Frequently, while at the office or out of town, I find (to my dismay) that I need to access files on my desktop computer at home. The inevitable results are special trips and wasted time. While I could leave my desktop on indefinitely and access files remotely as, the inordinate amount of electricity that it consumes literally doubles my electric bill. With the help of an Arduino, I've solved the problem for good, for the cost of about 3 months of running my desktop all day.
While I could leave my desktop on indefinitely and access files remotely as, the inordinate amount of electricity that it consumes literally doubles my electric bill.
You're correct that I live alone. My desktop is kind of a beast too--I need a lot of computing power for my research, and I designed my desktop accordingly.
I have a Core i7/EVGA x58 motherboard/12 gigs of DDR3 1600/GeForce GTX 285/700 Watt PSU. I'll probably upgrade the GPU when the 485 comes out, which will only increase the power consumption further. My research involves computations on huge matrices (up to 100,000 x 100,000) on the GPU, so graphics power is important.
No, I checked that before I started this project. Even if it did, I may have built this anyway, since the key exchange ensures that only I can start up my desktop (unless someone did a man in the middle attack and decoded the messages, but I'm not that paranoid). Getting through a NAT might be a problem too.

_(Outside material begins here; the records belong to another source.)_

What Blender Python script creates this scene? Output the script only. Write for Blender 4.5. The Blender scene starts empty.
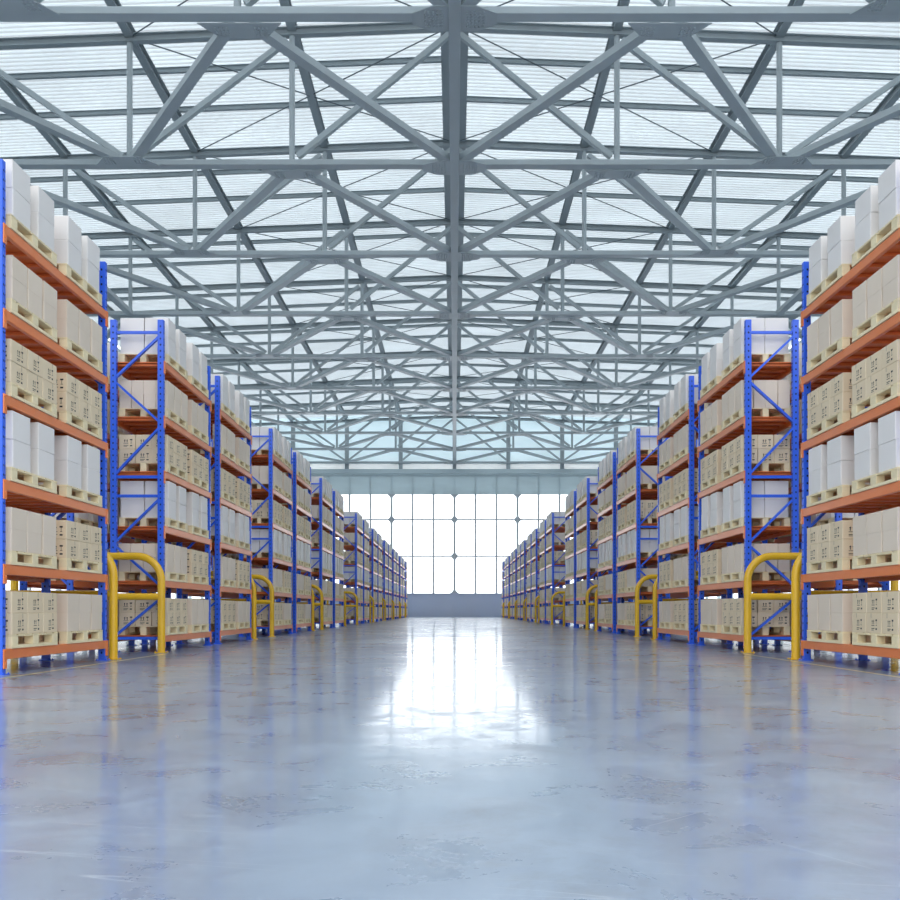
import bpy, math, random
from mathutils import Vector, Matrix
random.seed(7)
SC = bpy.context.scene
COL = SC.collection
F = 950.0                      # focal length in pixels of the 900 px frame
HC = 0.65                      # camera height

# ------------------------------------------------------------------ materials
def mat(name, col, rough=0.5, metal=0.0, spec=0.5, coat=0.0, noise=None, bump=None):
    m = bpy.data.materials.new(name); m.use_nodes = True
    nt = m.node_tree; b = nt.nodes['Principled BSDF']
    b.inputs['Base Color'].default_value = (*col, 1)
    b.inputs['Roughness'].default_value = rough
    b.inputs['Metallic'].default_value = metal
    b.inputs['Specular IOR Level'].default_value = spec
    b.inputs['Coat Weight'].default_value = coat
    b.inputs['Coat Roughness'].default_value = 0.3
    tc = nt.nodes.new('ShaderNodeTexCoord')
    if noise:
        scale, amt = noise
        n = nt.nodes.new('ShaderNodeTexNoise'); n.inputs['Scale'].default_value = scale
        n.inputs['Detail'].default_value = 4
        nt.links.new(tc.outputs['Object'], n.inputs['Vector'])
        oi = nt.nodes.new('ShaderNodeObjectInfo')
        ad = nt.nodes.new('ShaderNodeMath'); ad.operation = 'ADD'
        nt.links.new(n.outputs['Fac'], ad.inputs[0])
        ml = nt.nodes.new('ShaderNodeMath'); ml.operation = 'MULTIPLY_ADD'
        nt.links.new(oi.outputs['Random'], ml.inputs[0]); ml.inputs[1].default_value = 0.5; ml.inputs[2].default_value = -0.25
        nt.links.new(ml.outputs[0], ad.inputs[1])
        r = nt.nodes.new('ShaderNodeMapRange')
        r.inputs['From Min'].default_value = 0.1; r.inputs['From Max'].default_value = 0.9
        r.inputs['To Min'].default_value = 1 - amt; r.inputs['To Max'].default_value = 1 + amt * .6
        nt.links.new(ad.outputs[0], r.inputs['Value'])
        vm = nt.nodes.new('ShaderNodeVectorMath'); vm.operation = 'SCALE'
        vm.inputs[0].default_value = col
        nt.links.new(r.outputs[0], vm.inputs['Scale'])
        nt.links.new(vm.outputs[0], b.inputs['Base Color'])
    if bump:
        scale, st = bump
        n = nt.nodes.new('ShaderNodeTexNoise'); n.inputs['Scale'].default_value = scale
        nt.links.new(tc.outputs['Object'], n.inputs['Vector'])
        bp = nt.nodes.new('ShaderNodeBump'); bp.inputs['Strength'].default_value = st
        bp.inputs['Distance'].default_value = 0.004
        nt.links.new(n.outputs['Fac'], bp.inputs['Height'])
        nt.links.new(bp.outputs[0], b.inputs['Normal'])
    return m

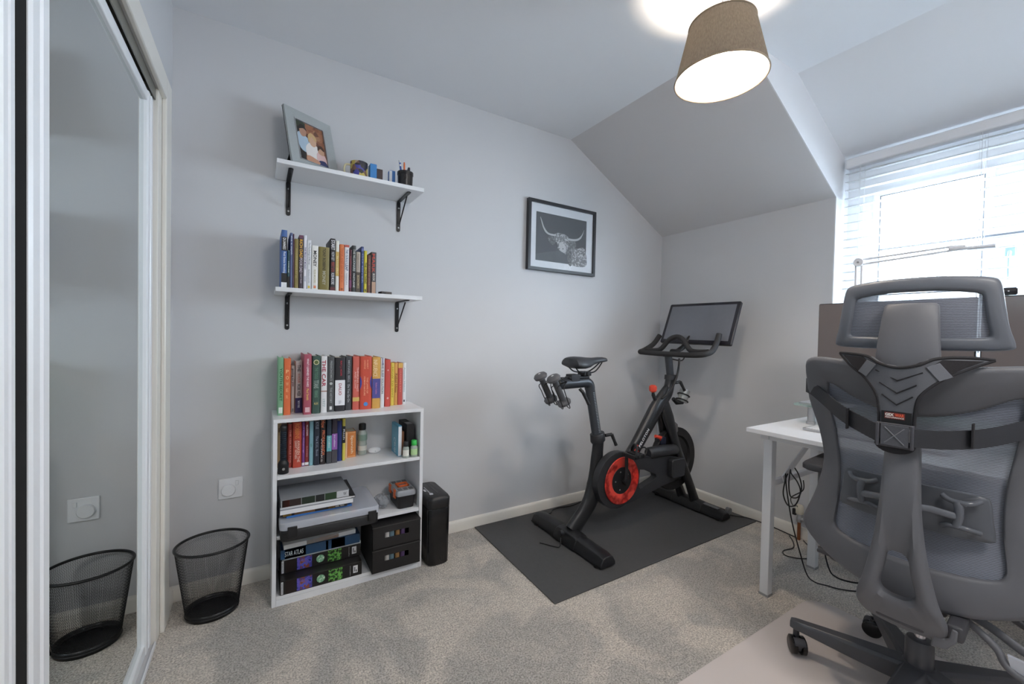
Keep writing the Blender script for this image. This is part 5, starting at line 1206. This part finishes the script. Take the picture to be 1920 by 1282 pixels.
def harness():
    t = thing('posture_brace', 'grey and black padded posture brace strapped round the top of the chair back', 'brace', (1.75, .415, 0), math.radians(-85))
    wf = lambda u, z: -.347+1.0*max(0, abs(u)-.03)**1.25*1.15+.05*max(0, .93-z)*0
    up = [(-.150, 1.085), (-.12, 1.084), (-.082, 1.083), (-.050, 1.066), (-.008, 1.055), (.035, 1.066), (.056, 1.083), (.100, 1.086), (.148, 1.081)]
    lo = [(-.140, 1.070), (-.100, 1.040), (-.072, 1.020), (-.050, .985), (-.008, .975), (.036, .990), (.055, 1.020), (.085, 1.045), (.137, 1.074)]
    ctr = [(-.040, .90), (.027, .905)]
    # centre panel as a lofted grid: upper edge down to the lower tab
    def edge(pts, k, n=40): return smooth_poly([(u, 0, z) for u, z in pts], n, False)
    rows = []
    for r in range(13):
        f = r/12
        left = smooth_poly([(-.150, 0, 1.085), (-.118, 0, 1.052), (-.078, 0, 1.022), (-.050, 0, .982), (-.042, 0, .940), (-.041, 0, .900)], 60, False)
        right = smooth_poly([(.148, 0, 1.081), (.112, 0, 1.060), (.070, 0, 1.030), (.036, 0, .988), (.028, 0, .945), (.027, 0, .905)], 60, False)
        a, c = left[int(f*(len(left)-1))], right[int(f*(len(right)-1))]
        row = []
        for k in range(21):
            g = k/20; p = a.lerp(c, g); topz = None
            sag = (1.055+.030*min(1, (abs(p.x+.008)/.06)**1.6)) if abs(p.x+.008) < .15 else 1.09
            z = min(p.z, sag) if r < 6 else p.z
            row.append((p.x, wf(p.x, z), z))
        rows.append(row)
    b = B(); V = [[b.bm.verts.new(p) for p in r] for r in rows]
    for r0, r1 in zip(V, V[1:]):
        for j in range(20): b.bm.faces.new((r0[j], r0[j+1], r1[j+1], r1[j]))
    build('padded_panel', b, mat('brace_grey', '#5e6066', .6, noise=.06, bump=.2, bscale=700), t, solid=.006, soloff=1)
    felt = mat('brace_felt', '#2c2a2d', .95, noise=.4, nscale=300)
    edgem = mat('brace_edging', '#232226', .8)
    le = smooth_poly([(-.150, 0, 1.085), (-.118, 0, 1.052), (-.078, 0, 1.022), (-.050, 0, .982), (-.042, 0, .940), (-.041, 0, .900)], 60, False)
    re = smooth_poly([(.148, 0, 1.081), (.112, 0, 1.060), (.070, 0, 1.030), (.036, 0, .988), (.028, 0, .945), (.027, 0, .905)], 60, False)
    te = smooth_poly([(-.150, 0, 1.086), (-.115, 0, 1.085), (-.075, 0, 1.081), (-.045, 0, 1.064), (-.008, 0, 1.055), (.030, 0, 1.064), (.060, 0, 1.081), (.105, 0, 1.086), (.148, 0, 1.082)], 80, False)
    for nm, e in (('edging', le), ('edging', re), ('edging', te)):
        build(nm, B().tube([(p.x, wf(p.x, p.z)-.005, p.z) for p in e], .0040, 8), edgem, t)
    for s, q in ((-1, [(-.138, 1.080), (-.086, 1.079), (-.070, 1.064), (-.090, 1.034), (-.112, 1.052)]), (1, [(.134, 1.079), (.070, 1.079), (.054, 1.064), (.076, 1.038), (.104, 1.060)])):
        b = B(); b.rings([[(u, wf(u, z)-d, z) for u, z in q] for d in (.0070, .0100)]); build('felt_patch', b, felt, t)
        q2 = [(s*.070-.004, 1.072), (s*.048-.004, 1.060), (s*.070-.004, 1.026), (s*.092-.004, 1.038)]
        b = B(); b.rings([[(u, wf(u, z)-d, z) for u, z in q2] for d in (.0072, .0105)]); build('webbing_tab', b, mat('webbing_grey', '#6e7077', .4), t, bevel=.001)
    for zc in (1.022, .990, .960):
        w_ = .046 if zc > 1 else (.036 if zc > .97 else .030)
        build('stitched_chevron', B().tube([(-.007-w_, wf(-.007-w_, zc+.024)-.0078, zc+.024), (-.007, wf(0, zc)-.0078, zc), (-.007+w_, wf(w_-.007, zc+.024)-.0078, zc+.024)], .0016, 6), edgem, t)
    W0 = wf(0, .92)-.008
    build('label_patch', B().box(-.036, .022, W0-.0006, W0+.002, .912, .942), blackm, t)
    ll = build('brand_label', B().box(-.029, .010, W0-.0014, W0-.0006, .923, .939), mat('label_maroon', '#7a2c28', .6), t)
    text_part('lettering', 'GEX', (-.0195, W0-.0018, .9335), .017, .0075, (1, 0, 0), (0, 0, 1), col('f0eee8'), t, world=False, bold=.04)
    text_part('lettering', 'WAR', (.0, W0-.0018, .9335), .018, .0075, (1, 0, 0), (0, 0, 1), col('e8603c'), t, world=False, bold=.04)
    text_part('lettering', 'PERFORMANCE', (-.0095, W0-.0018, .9265), .036, .0035, (1, 0, 0), (0, 0, 1), col('f0eee8'), t, world=False, bold=.02)
    # buckle
    bz0, bz1 = .855, .908
    b = B(); Wb = W0-.004
    for x in (-.040, .026): b.box(x-.0035, x+.0035, Wb-.010, Wb+.006, bz0-.004, bz1+.004)
    b.box(-.040, .026, Wb-.006, Wb+.004, bz1-.002, bz1+.004); b.box(-.040, .026, Wb-.006, Wb+.004, bz0-.004, bz0+.002)
    build('buckle', b, mat('buckle_plastic', '#4a4a50', .35), t, bevel=.002)
    build('webbing_tab', B().box(-.034, .020, Wb-.008, Wb-.004, bz0, bz1), mat('webbing_dark', '#55565c', .7, noise=.25, nscale=500), t, bevel=.001)
    for a_, c_ in (((-.026, bz0+.006), (.012, bz1-.006)), ((.012, bz0+.006), (-.026, bz1-.006))):
        build('stitching', B().tube([(a_[0], Wb-.0085, a_[1]), (c_[0], Wb-.0085, c_[1])], .0012, 6), mat('stitch', '#77787e', .7), t)
    b = B(); P = [(-.046, .868)]+[(-.008+.040*math.cos(math.radians(a)), .858+.024*math.sin(math.radians(a))) for a in range(190, 351, 16)]+[(.034, .868)]
    b.rings([[(u, W0+d, z) for u, z in P] for d in (.001, -.003)]); build('lower_flap', b, edgem, t, bevel=.001)
    # waist strap both sides round to the front of the back rest
    def strap(pts, h):
        b = B(); rs = []
        n = len(pts)
        for i, p in enumerate(pts):
            a = Vector(pts[max(0, i-1)]); c = Vector(pts[min(n-1, i+1)]); d = (c-a).normalized(); nn = Vector((-d.y, d.x, 0)).normalized(); hh = h[i] if isinstance(h, list) else h
            p = Vector(p); rs.append([p+nn*.0018+Vector((0, 0, hh/2)), p-nn*.0018+Vector((0, 0, hh/2)), p-nn*.0018-Vector((0, 0, hh/2)), p+nn*.0018-Vector((0, 0, hh/2))])
        return b.rings(rs)
    wm = mat('webbing_black', '#2e2f34', .55, noise=.12, nscale=400)
    ls = smooth_poly([(-.040, Wb-.002, .882), (-.085, -.325, .893), (-.140, -.285, .912), (-.195, -.232, .940), (-.240, -.196, .965), (-.266, -.170, .972), (-.272, -.120, .965), (-.262, -.07, .955)], 56, False)
    build('waist_strap', strap(ls, .045), wm, t)
    rs_ = smooth_poly([(.026, Wb-.002, .882), (.080, -.330, .884), (.140, -.285, .896), (.195, -.232, .920), (.240, -.196, .945), (.266, -.170, .955), (.272, -.120, .955), (.262, -.07, .950)], 56, False)
    build('waist_strap', strap(rs_, .045), wm, t)
    fr = smooth_poly([(-.262, -.07, .955), (-.18, -.155, .95), (0, -.205, .95), (.18, -.155, .95), (.262, -.07, .950)], 40, False)
    build('front_strap', strap(fr, .045), wm, t)
    for u in (-.118, .122): build('strap_keeper', B().box(u-.002, u+.002, -.318, -.302, .872, .930), edgem, t, bevel=.0008)
harness()
# clear protective mat below the chair
pm = rrect(.88, 2.075, -.30, .838, .09, 8)
tag(build('chair_mat', B().prism(pm, .0008, .0035, 'xy'), floormatm, origin=(1.47, .27, .001)), 'large translucent floor protector with rounded corners under the office chair', 'mat')
# ------------------------------------------------------------------ desk and what stands on it
DT = .738
def desk():
    t = thing('desk', 'white desk with square metal legs below the dormer window', 'desk', (2.11, .42, 0))
    K = dict(world=True)
    build('desk_top', B().box(1.81, 2.43, -.37, 1.0, DT-.018, DT), whitem, t, bevel=.0015, **K)
    for x, y in ((1.912, .95), (2.345, .95), (1.912, -.32), (2.345, -.32)):
        l = build('leg', B().box(x-.018, x+.018, y-.018, y+.018, .006, DT-.045), whitemetal, t, bevel=.002, **K)
        build('foot_cap', B().box(x-.0195, x+.0195, y-.0195, y+.0195, .0, .010), mat('foot_grey', '#9a9a9c', .6), l, **K)
    for y in (.95, -.32):
        build('side_rail', B().box(1.93, 2.327, y-.010, y+.010, .478, .503), whitemetal, t, bevel=.002, **K)
        d = Vector((2.285-2.0, 0, .66-.50)); L_ = d.length; a = math.atan2(d.z, d.x)
        build('diagonal_brace', B().cbox(((2.285+2.0)/2, y-.014, .58), (L_, .006, .030), Matrix.Rotation(-a, 3, 'Y')), whitemetal, t, **K)
        build('top_rail', B().box(1.86, 2.40, y-.018, y+.018, DT-.045, DT-.019), whitemetal, t, bevel=.002, **K)
    for x in (1.872, 2.385): build('long_rail', B().box(x-.012, x+.012, -.30, .93, DT-.045, DT-.019), whitemetal, t, bevel=.002, **K)
desk()
def riser():
    t = thing('monitor_riser', 'glass monitor riser on silver feet on the desk by the chair', 'riser', (2.24, .36, DT)); K = dict(world=True)
    build('glass_shelf', B().prism(rrect(2.12, 2.37, -.16, .962, .015), DT+.082, DT+.090, 'xy'), deskglass, t, **K)
    for x in (2.16, 2.33):
        for y in (.90, .40, -.10): build('foot', B().lathe([(.018, DT+.001), (.018, DT+.012), (.0145, DT+.014), (.0145, DT+.074), (.018, DT+.076), (.018, DT+.0815)], (x, y, 0), n=24), silver, t, **K)
riser()
tag(build('tablet', B().prism(rrect(2.135, 2.30, .765, .945, .01), DT+.0905, DT+.0985, 'xy'), silver, bevel=.001, origin=(2.2, .82, DT+.0905)), 'thin silver tablet lying on the glass riser', 'tablet')
def kb():
    t = thing('keyboard', 'slim silver keyboard lying on the desk in front of the glass riser', 'keyboard', (2.04, .62, DT))
    build('case', B().prism(rrect(-.055, .055, -.20, .24, .008), .001, .010, 'xy'), silver, t, bevel=.001)
    b = B()
    for i in range(5):
        for j in range(20): b.box(-.050+i*.0205, -.033+i*.0205, -.190+j*.021, -.172+j*.021, .010, .0125)
    build('keys', b, whitem, t)
kb()
def monitor(y0, y1, z0, z1, label, webcam=False):
    x = 2.235; yc = (y0+y1)/2
    t = thing('monitor', label, 'monitor', (x, yc, DT+.0905), 0, None); K = dict(world=True)
    build('housing', B().prism([(y0+p, z) for p, z in ()] or rrect(y0, y1, z0, z1, .006), x+.004, x+.024, 'yz'), blackm, t, bevel=.003, **K)
    build('rear_bulge', B().prism(rrect(y0+.10, y1-.10, z0+.06, z1-.06, .02), x+.023, x+.050, 'yz'), blackm, t, bevel=.006, **K)
    build('screen', B().box(x, x+.0045, y0+.004, y1-.004, z0+.014, z1-.004), mat('screen_reflection_grey', '#655e5d', .28, noise=.02, spec=.6), t, **K)  # grey base colour carries the room's reflection and haze; the panel is black
    build('chin', B().box(x, x+.0045, y0+.002, y1-.002, z0, z0+.0135), blackm, t, **K)
    b = B(); b.box(x+.045, x+.060, yc-.03, yc+.03, DT+.1, z0+.14); build('stand_neck', b, blackm, t, bevel=.004, **K)
    build('stand_foot', B().prism(rrect(x-.07, x+.11, yc-.10, yc+.10, .03), DT+.0908, DT+.101, 'xy'), blackm, t, bevel=.003, **K)
monitor(.412, .916, .985, 1.292, 'dark blank monitor on the glass riser showing left of the headrest')
monitor(-.135, .402, .985, 1.292, 'dark blank monitor with a small webcam perched on its top edge')
def webcam():
    t = thing('webcam', 'small black webcam clipped on the top edge of a monitor', 'webcam', (2.238, .358, 1.2925))
    b = B(); b.tube([(0, -.040, .014), (0, -.036, .014), (0, .036, .014), (0, .040, .014)], [.009, .0135, .0135, .009], 20); build('body', b, mat('webcam_black', '#232328', .3), t)
    build('lens', B().cyl((-.0145, 0, .014), (-.012, 0, .014), .007), blackg, t)
    build('indicator', B().cyl((-.0142, -.020, .014), (-.012, -.020, .014), .0022), col('c8ccd0'), t)
    build('clip', B().box(-.005, .012, -.018, .018, .0003, .004), blackm, t)
webcam()
def desk_lamp():
    t = thing('swing_arm_lamp', 'white swing-arm desk lamp with a long double arm before the blind', 'desk lamp', (2.40, .825, DT)); K = dict(world=True)
    wm_ = mat('lamp_arm_white', '#ecedf2', .35); X0 = 2.447
    b = B(); b.cyl((X0, .836, DT-.06), (X0, .836, DT+.05), .011); b.box(X0-.05, X0+.012, .812, .862, DT+.0005, DT+.012); b.box(X0-.012, X0+.012, .812, .862, DT-.06, DT)
    build('clamp', b, wm_, t, bevel=.001, **K)
    a, e, h = Vector((X0, .836, DT+.05)), Vector((X0, .840, 1.498)), Vector((X0-.01, .515, 1.512))
    b = B()
    for d in (-.011, .011): b.cyl(a+Vector((0, d, 0)), e+Vector((0, d, 0)), .0050, n=12)
    build('lower_arm', b, wm_, t, **K)
    b = B()
    for d in (-.011, .011): b.cyl(e+Vector((0, 0, d)), h+Vector((0, 0, d*.7)), .0050, n=12)
    build('upper_arm', b, wm_, t, **K)
    build('elbow', B().tube([e+Vector((-.013, 0, 0)), e+Vector((.013, 0, 0))], .020, 24), wm_, t, bevel=.002, **K)
    build('elbow_bolt', B().tube([e+Vector((-.016, 0, 0)), e+Vector((-.012, 0, 0))], .0045, 12), silver, t, **K)
    build('head_joint', B().tube([h+Vector((0, .02, 0)), h+Vector((0, -.028, -.003))], [.013, .011], 18), wm_, t, bevel=.002, **K)
    build('lamp_head', B().tube([h+Vector((0, -.02, -.004)), h+Vector((0, -.04, -.008)), h+Vector((0, -.11, -.010))], [.010, .016, .016], 20, flat=.55, upv=(1, 0, 0)), wm_, t, **K)
desk_lamp()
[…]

The force shutdown ability would also be impossible with wake up on LAN alone.
I have a Core i7/EVGA x58 motherboard/12 gigs of DDR3 1600/GeForce GTX 285/700 Watt PSU. I'll probably upgrade the GPU when the 485 comes out, which will only increase the power consumption further. My research involves computations on huge matrices (up to 100,000 x 100,000) on the GPU, so graphics power is important.
Okay, about the same as me then... I just got 6gb DDR3 from patriot with micron chips, ATI HD4870 1GB gfx, ASUS P6T mainboard, and a 1000W Enermax Galaxy psu
In the US the standard 120vac breaker spec is 15a. If the computer setup is using so much power I would think the the wall outlet breaker would be tripping when something else on the circuit was switched on. In a old house I lived in I had a microwave and a small 5000 btu window air conditioner on the same circuit and only one could be used one at a time.
So has anybody actually measured the real power useage of the pc and monitor?
Years ago, I did. This is what I found...
Computer was about 60W when it was full on. About the same as an incandescent light bulb. My impression is that remained constant through several computers (about the same as a light bulb). I suspect what was gained in energy efficiency was given up in speed increases. Our electric bill dropped by about two light bulbs when we switched to laptops.
The harddrive seemed to be the biggest sponge.
The monitor (I think it was 19") was about 30W full on. A blank screen (all black) consumed very little power and used just a tiny bit more power than "power saving mode".
At the very least, I don't think the magic packet would get through a network address translator. This system works even from separate LANs. The only requirement is that I configure my router to forward one specific port to the Arduino, so that my laptop can initiate communication. The other endpoint (the network that my laptop connects to) does not require any special configuration.
Think I want to play around with this too, but using WOL instead.
I can make my nas with the webserver access my pfSense router, where I got the mac mapped for WOL. Only problem is that I can't make it shut down by it.
To hack that system, they would either have to hack the apache web server or pfSense.
That's pretty cool. For me, the shutdown feature is necessary. Sometimes I log in to m desktop to work on research. My current project involves very large matrices (up to 100,000 x 100,000), so a bug in my code can cause a major crash.